In my experience, HP-UX is the best Unix available; better than AIX and way better than Solaris.  It’s not without its flaws, but in terms of resiliency, ease of use, and general capability it’s head and shoulders above the competition.

 

With that in mind, it is really disappointing to see HP be content with HP-UX being an also-ran in regards to market share.  Recent communication hasn’t done much to make me believe that HP believes in HP-UX.  Sure, HP says it’s committed to supporting HP-UX for many years to come, but at the same time has decided to help competitors gain market share by donating its mission-critical chops to Linux and Microsoft.

 

So, for fun (and because I’m up at 3:00 AM and can’t go back to sleep) I’m going to lay out some ideas I’ve had about how to bolster HP-UX in the market and start winning market share.

 

Give away developer tools.

HP should be making it easier for developers to write awesome, high-performance applications for HP-UX, not make them pay for the privilege.  Make tools like aC++ and Caliper freely available for everyone.  Yes, AllianceOne does look interesting (I don’t really know too much about it), but it is hoops a developer need not jump through on a RHEL box where a simple ‘yum install gcc’ will do the trick.  By making HP-UX more developer-friendly a richer ecosystem of software for it will arise, which will make it a more enticing platform for users.

 

Include OnlineJFS in BOE.

While there might be some licensing issues to work out with Symantec, this would be a very good thing.  How many other OSs currently charge to be able to resize file systems online?  I know of no other.

 

Include Glance in all OEs.

Glance is awesome and is an excellent way to showcase the exceptional management tools available for HP-UX.  Let people watch performance stats on individual machines with Glance for free, but still charge for centralized performance monitoring with OVPA/OVPM.

 

Port HP-UX to x86.

Blasphemy, I know, but hear me out.  Create another OE called x86OE or something and place it below BOE in the OE hierarchy by stripping out DRD, VxVM, SRP, PRM, maybe Ignite, and stuff that requires Integrity hardware.  Leave in OnlineJFS and Glance.  Give the whole thing away for free.

 

The idea is to create a version of HP-UX that isn’t geared towards the mission-critical market, but towards workloads that are naturally more tolerant of individual server downtime; things like DNS, HTTP, SMTP.  Sell support for it to folks who want it, sure, but make the bits free for anyone to download, play with, use, and update.

 

One of the reasons Linux and Windows enjoy a large amount of market share is because they are available for people to learn and learn to love; Windows because it’s on nearly every desktop and Linux because it’s freely available.  Making an HP-UX Jr. that is free and runs on x86 is a win in two ways: it makes it easier for people to become familiar with HP-UX thus fosters popular support and it provides a natural migration path to full-blown HP-UX on Integrity for applications that do require mission-critical features.

 

Lean on Intel to make Itanium a priority.
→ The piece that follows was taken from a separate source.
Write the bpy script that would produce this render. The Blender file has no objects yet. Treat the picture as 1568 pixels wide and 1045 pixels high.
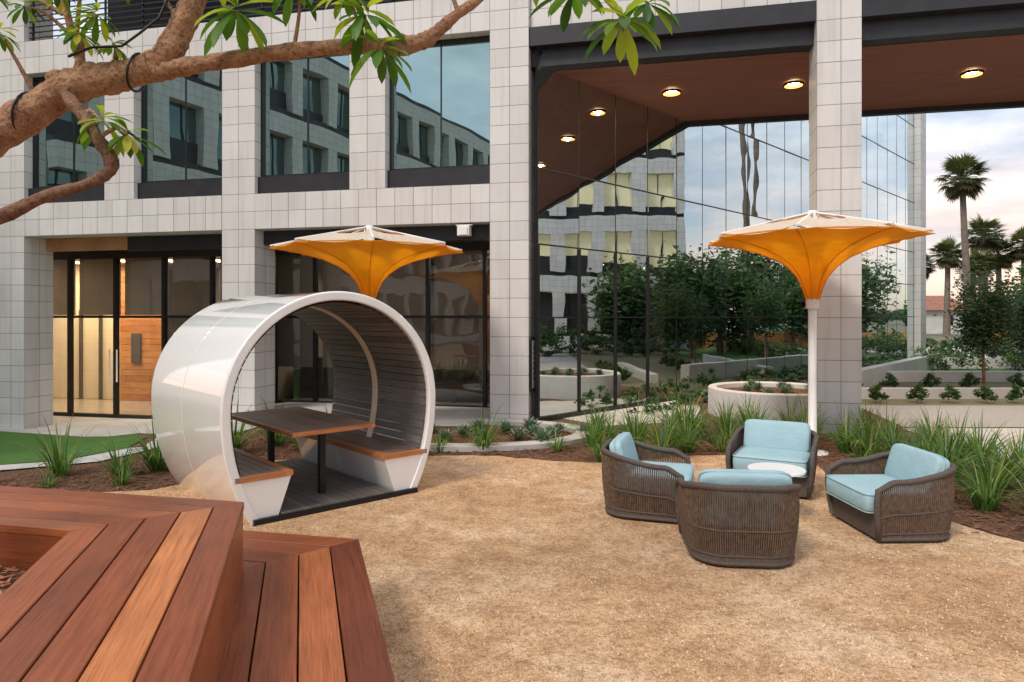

Itanium has had a rough childhood, no doubt, and because of it the platform suffers from a bad reputation.  Improvements made over the past few years have gotten Itanium mostly past its rocky start, but there is much room for improvement.  Four cores per die is a nice development, and eight will be even better, but neither is that impressive.  And while I know clock speed isn’t the only factor in processor performance, it’s hard to defend Itanium’s mid-1 GHz clock speed against Power7’s 3-4 GHz or even x86 and SPARC’s 2-3 GHz clock speeds.

 

There are more things that could be done, I'm sure, but these are the ones that have been floating around my head the past few months.